RP = P - (P * r) - F
In this model:
| Variable | Meaning | How to Enter It |
|---|---|---|
| RP | Estimated payout you receive after fees | Dollar amount |
| P | Fee base amount the percentage fee applies to | Usually the selling price or fee-applicable order total |
| r | Total percentage fee rate | Enter as a decimal, such as 0.08 for 8% |
| F | Fixed transaction fee | Dollar amount |
The most important input rule is consistency: the fee base P and the fee rate r must describe the same chargeable amount. If your percentage fee applies to item price plus shipping, then P should reflect that same total. If the percentage fee applies only to the item price, use only the item price.
How the Calculator Works
- Start with the fee base amount.
- Multiply that amount by the combined percentage fee rate.
- Subtract the percentage-based fee from the fee base.
- Subtract the fixed transaction fee.
- The result is the estimated payout.
This structure is useful because many marketplace fee systems can be simplified into one effective percentage rate plus one flat fee. Even when several small fees exist, you can often combine the percentage portions into a single decimal rate for planning purposes.
Reverse Formulas
Because the calculator can solve for any missing variable when the other three are known, these rearranged formulas are helpful for pricing strategy and fee analysis.
Find the required fee base when you want a specific payout:
P = \frac{RP + F}{1 - r}Find the effective fee rate when payout, fee base, and fixed fee are known:
r = \frac{P - F - RP}{P}Find the fixed fee when payout, fee base, and rate are known:
F = P - (P * r) - RP
Example
If the fee base is $500, the combined percentage fee rate is 0.08, and the fixed transaction fee is $0.49, then the estimated payout is:
RP = 500 - (500 * 0.08) - 0.49 = 459.51
If instead you want to receive a net payout of $250 after fees, with a rate of 0.08 and a fixed fee of $0.49, the required fee base would be:
P = \frac{250 + 0.49}{1 - 0.08} \approx 272.27This is especially helpful when deciding what minimum listing price is needed to achieve a target payout.
When to Use the Selling Price vs.
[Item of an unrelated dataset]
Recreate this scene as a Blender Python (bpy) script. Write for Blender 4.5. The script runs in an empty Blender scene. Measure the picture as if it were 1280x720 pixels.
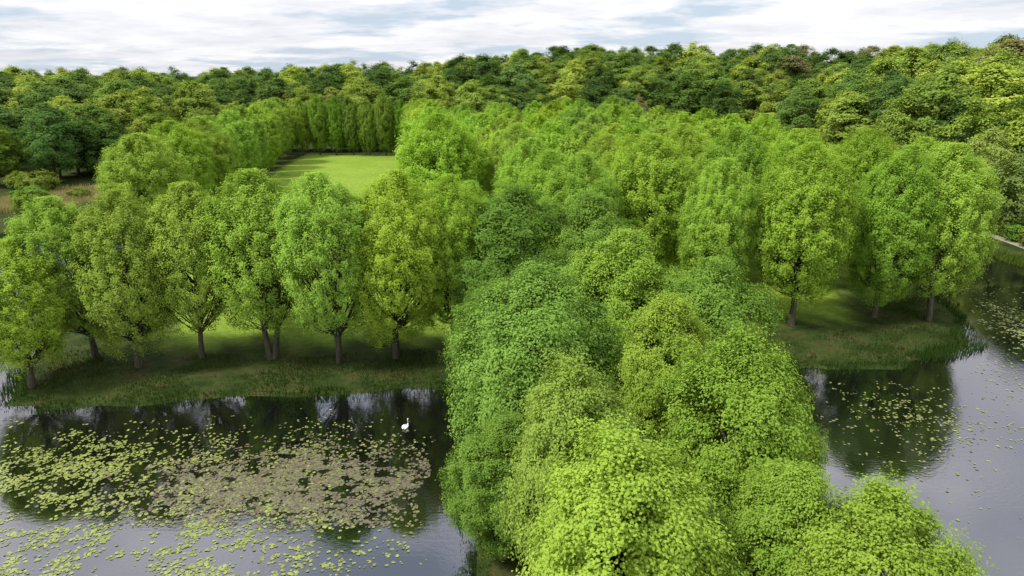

Order Total
- Use the selling price if the percentage fee is applied only to the item price.
- Use the order total if the percentage fee is applied to the broader chargeable amount.
- If you are combining multiple percentage fees into one rate, make sure every fee in that combined rate applies to the same base amount.
Common Input Mistakes
- Entering the fee rate as a whole percent instead of a decimal. For example, 8% should be entered as 0.08, not 8.
- Using inconsistent fee assumptions. If the rate applies to one amount and the fee base uses another, the estimate will be distorted.
- Forgetting the fixed fee. Small flat fees matter more on lower-priced sales.
- Using a rate above 1. Since the fee rate is entered as a decimal, valid values are typically between 0 and 1.
- Ignoring additional adjustments. Refunds, credits, shipping labels, taxes, or other deductions can cause the actual payout to differ from the simplified estimate.
Practical Uses
- Estimate net proceeds before listing an item.
- Compare payout outcomes at different sale prices.
- Back into a minimum acceptable price based on your target net.
- Measure how much an effective fee rate impacts lower-priced versus higher-priced items.
- Quickly test whether a price drop still leaves enough payout after fees.
Interpretation Tips
- A higher r reduces payout proportionally as price increases.
- A higher F has the biggest effect on lower-priced sales because flat fees consume a larger share of the total.
- If your goal is a target net payout, solving for P is often more useful than solving directly for RP.
- For planning, the simplified model is usually enough; for exact reconciliation, compare against the final transaction breakdown.
Frequently Asked Questions
What does the payout represent?
The payout is the estimated net amount left after subtracting the percentage-based fee and fixed transaction fee from the fee base.
Why does the calculator use a decimal fee rate?
Decimals make the formula directly usable. A rate entered as 0.10 means 10% of the fee base is deducted.
Can I combine multiple percentage fees into one number?
Yes. If several percentage-based charges apply to the same fee base, you can add them together and enter the total as one decimal rate.
Why might my actual payout differ from the estimate?
This calculator uses a simplified structure. Real transactions may include additional adjustments or exclusions that are not represented by a single percentage rate and fixed fee.